Copy the listing below in full and skip every picture.

╭──

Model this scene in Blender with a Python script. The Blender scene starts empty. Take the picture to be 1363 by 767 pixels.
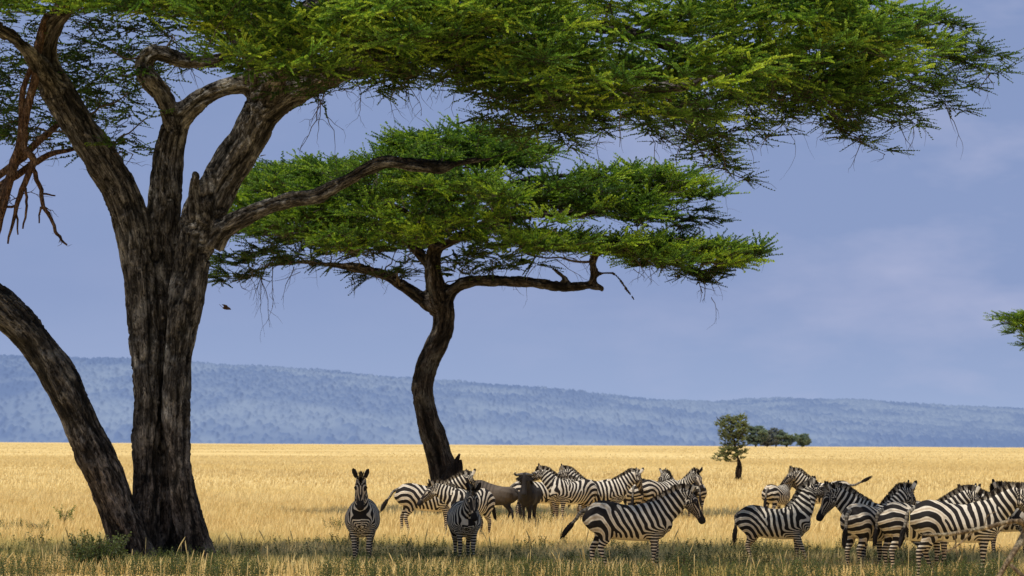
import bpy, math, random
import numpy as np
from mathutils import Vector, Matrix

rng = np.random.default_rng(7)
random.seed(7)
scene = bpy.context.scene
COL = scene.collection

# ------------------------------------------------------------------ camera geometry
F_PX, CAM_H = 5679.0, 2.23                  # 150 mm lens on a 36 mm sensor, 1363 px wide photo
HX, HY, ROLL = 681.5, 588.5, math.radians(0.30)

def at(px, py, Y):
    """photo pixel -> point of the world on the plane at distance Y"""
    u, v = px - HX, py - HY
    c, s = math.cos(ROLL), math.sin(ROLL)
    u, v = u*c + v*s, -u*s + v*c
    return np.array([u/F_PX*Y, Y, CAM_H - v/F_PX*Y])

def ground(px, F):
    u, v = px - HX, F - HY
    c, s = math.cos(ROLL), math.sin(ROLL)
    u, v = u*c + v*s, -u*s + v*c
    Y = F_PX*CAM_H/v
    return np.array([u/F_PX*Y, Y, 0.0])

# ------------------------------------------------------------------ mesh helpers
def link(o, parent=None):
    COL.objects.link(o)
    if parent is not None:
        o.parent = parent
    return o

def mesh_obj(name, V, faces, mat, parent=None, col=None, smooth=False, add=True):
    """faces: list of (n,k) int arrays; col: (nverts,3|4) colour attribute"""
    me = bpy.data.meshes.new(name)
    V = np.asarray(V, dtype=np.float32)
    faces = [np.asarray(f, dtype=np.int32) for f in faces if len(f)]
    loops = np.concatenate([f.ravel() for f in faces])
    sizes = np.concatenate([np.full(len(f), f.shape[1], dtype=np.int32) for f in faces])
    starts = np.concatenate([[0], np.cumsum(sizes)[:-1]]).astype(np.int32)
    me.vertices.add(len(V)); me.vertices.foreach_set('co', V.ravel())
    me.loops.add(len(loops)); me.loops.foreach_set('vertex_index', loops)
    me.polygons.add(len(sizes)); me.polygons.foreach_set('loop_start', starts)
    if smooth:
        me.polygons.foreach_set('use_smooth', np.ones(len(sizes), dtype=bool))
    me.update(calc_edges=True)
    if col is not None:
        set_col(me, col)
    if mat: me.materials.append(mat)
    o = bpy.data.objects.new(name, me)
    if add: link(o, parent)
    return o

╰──

▸ Solution
Model this scene in Blender with a Python script. The Blender scene starts empty. Take the picture to be 1363 by 767 pixels.
import bpy, math, random
import numpy as np
from mathutils import Vector, Matrix

rng = np.random.default_rng(7)
random.seed(7)
scene = bpy.context.scene
COL = scene.collection

# ------------------------------------------------------------------ camera geometry
F_PX, CAM_H = 5679.0, 2.23                  # 150 mm lens on a 36 mm sensor, 1363 px wide photo
HX, HY, ROLL = 681.5, 588.5, math.radians(0.30)

def at(px, py, Y):
    """photo pixel -> point of the world on the plane at distance Y"""
    u, v = px - HX, py - HY
    c, s = math.cos(ROLL), math.sin(ROLL)
    u, v = u*c + v*s, -u*s + v*c
    return np.array([u/F_PX*Y, Y, CAM_H - v/F_PX*Y])

def ground(px, F):
    u, v = px - HX, F - HY
    c, s = math.cos(ROLL), math.sin(ROLL)
    u, v = u*c + v*s, -u*s + v*c
    Y = F_PX*CAM_H/v
    return np.array([u/F_PX*Y, Y, 0.0])

# ------------------------------------------------------------------ mesh helpers
def link(o, parent=None):
    COL.objects.link(o)
    if parent is not None:
        o.parent = parent
    return o

def mesh_obj(name, V, faces, mat, parent=None, col=None, smooth=False, add=True):
    """faces: list of (n,k) int arrays; col: (nverts,3|4) colour attribute"""
    me = bpy.data.meshes.new(name)
    V = np.asarray(V, dtype=np.float32)
    faces = [np.asarray(f, dtype=np.int32) for f in faces if len(f)]
    loops = np.concatenate([f.ravel() for f in faces])
    sizes = np.concatenate([np.full(len(f), f.shape[1], dtype=np.int32) for f in faces])
    starts = np.concatenate([[0], np.cumsum(sizes)[:-1]]).astype(np.int32)
    me.vertices.add(len(V)); me.vertices.foreach_set('co', V.ravel())
    me.loops.add(len(loops)); me.loops.foreach_set('vertex_index', loops)
    me.polygons.add(len(sizes)); me.polygons.foreach_set('loop_start', starts)
    if smooth:
        me.polygons.foreach_set('use_smooth', np.ones(len(sizes), dtype=bool))
    me.update(calc_edges=True)
    if col is not None:
        set_col(me, col)
    if mat: me.materials.append(mat)
    o = bpy.data.objects.new(name, me)
    if add: link(o, parent)
    return o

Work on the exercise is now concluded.